Leave out any picture and return the remaining listing below exactly as given.
** start **
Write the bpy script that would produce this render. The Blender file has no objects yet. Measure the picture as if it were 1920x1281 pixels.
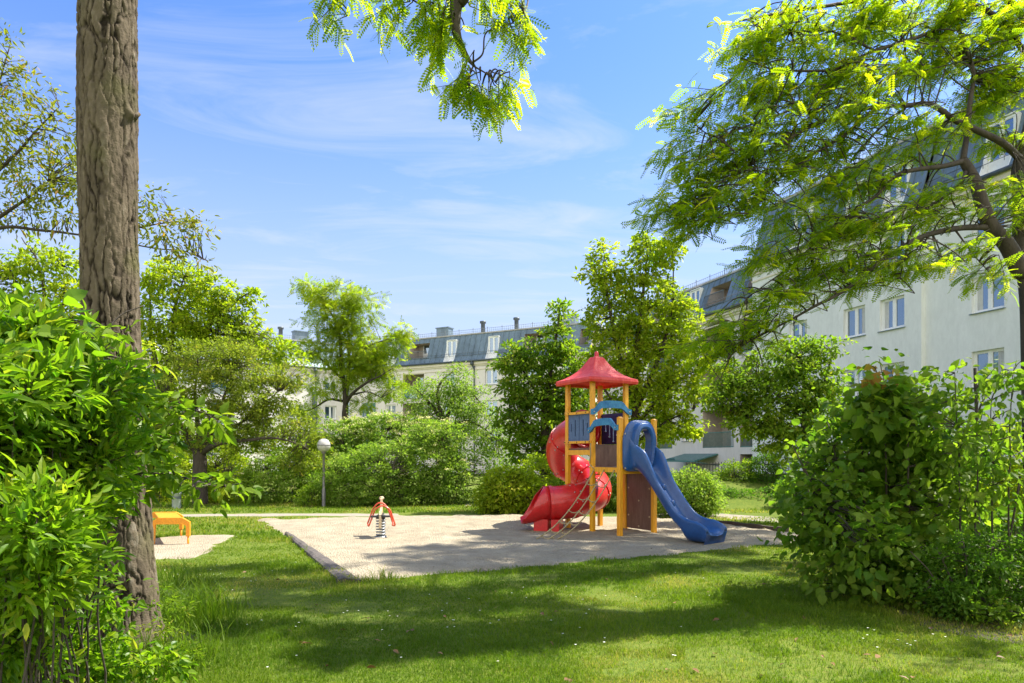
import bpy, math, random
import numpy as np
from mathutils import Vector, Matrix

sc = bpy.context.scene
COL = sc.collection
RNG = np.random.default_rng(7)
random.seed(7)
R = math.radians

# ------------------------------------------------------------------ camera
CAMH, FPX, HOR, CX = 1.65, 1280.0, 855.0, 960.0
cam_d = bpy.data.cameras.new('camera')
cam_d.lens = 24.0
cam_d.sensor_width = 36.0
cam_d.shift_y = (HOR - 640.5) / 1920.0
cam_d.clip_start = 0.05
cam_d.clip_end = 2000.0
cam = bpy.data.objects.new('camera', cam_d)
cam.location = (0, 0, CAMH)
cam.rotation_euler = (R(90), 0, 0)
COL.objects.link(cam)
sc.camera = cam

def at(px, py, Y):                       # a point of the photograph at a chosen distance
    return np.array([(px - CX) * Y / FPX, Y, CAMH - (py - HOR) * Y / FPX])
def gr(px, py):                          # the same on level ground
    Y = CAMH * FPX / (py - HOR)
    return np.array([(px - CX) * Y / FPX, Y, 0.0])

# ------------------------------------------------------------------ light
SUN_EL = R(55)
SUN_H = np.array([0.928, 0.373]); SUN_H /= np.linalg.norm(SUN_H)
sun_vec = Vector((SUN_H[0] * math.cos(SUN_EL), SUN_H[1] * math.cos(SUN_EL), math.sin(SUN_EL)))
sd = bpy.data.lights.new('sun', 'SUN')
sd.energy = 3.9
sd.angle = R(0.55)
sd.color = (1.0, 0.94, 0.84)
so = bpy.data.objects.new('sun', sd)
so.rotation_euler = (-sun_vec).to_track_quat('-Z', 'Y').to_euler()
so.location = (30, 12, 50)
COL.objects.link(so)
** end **
### IN RESPONSE
Write the bpy script that would produce this render. The Blender file has no objects yet. Measure the picture as if it were 1920x1281 pixels.
import bpy, math, random
import numpy as np
from mathutils import Vector, Matrix

sc = bpy.context.scene
COL = sc.collection
RNG = np.random.default_rng(7)
random.seed(7)
R = math.radians

# ------------------------------------------------------------------ camera
CAMH, FPX, HOR, CX = 1.65, 1280.0, 855.0, 960.0
cam_d = bpy.data.cameras.new('camera')
cam_d.lens = 24.0
cam_d.sensor_width = 36.0
cam_d.shift_y = (HOR - 640.5) / 1920.0
cam_d.clip_start = 0.05
cam_d.clip_end = 2000.0
cam = bpy.data.objects.new('camera', cam_d)
cam.location = (0, 0, CAMH)
cam.rotation_euler = (R(90), 0, 0)
COL.objects.link(cam)
sc.camera = cam

def at(px, py, Y):                       # a point of the photograph at a chosen distance
    return np.array([(px - CX) * Y / FPX, Y, CAMH - (py - HOR) * Y / FPX])
def gr(px, py):                          # the same on level ground
    Y = CAMH * FPX / (py - HOR)
    return np.array([(px - CX) * Y / FPX, Y, 0.0])

# ------------------------------------------------------------------ light
SUN_EL = R(55)
SUN_H = np.array([0.928, 0.373]); SUN_H /= np.linalg.norm(SUN_H)
sun_vec = Vector((SUN_H[0] * math.cos(SUN_EL), SUN_H[1] * math.cos(SUN_EL), math.sin(SUN_EL)))
sd = bpy.data.lights.new('sun', 'SUN')
sd.energy = 3.9
sd.angle = R(0.55)
sd.color = (1.0, 0.94, 0.84)
so = bpy.data.objects.new('sun', sd)
so.rotation_euler = (-sun_vec).to_track_quat('-Z', 'Y').to_euler()
so.location = (30, 12, 50)
COL.objects.link(so)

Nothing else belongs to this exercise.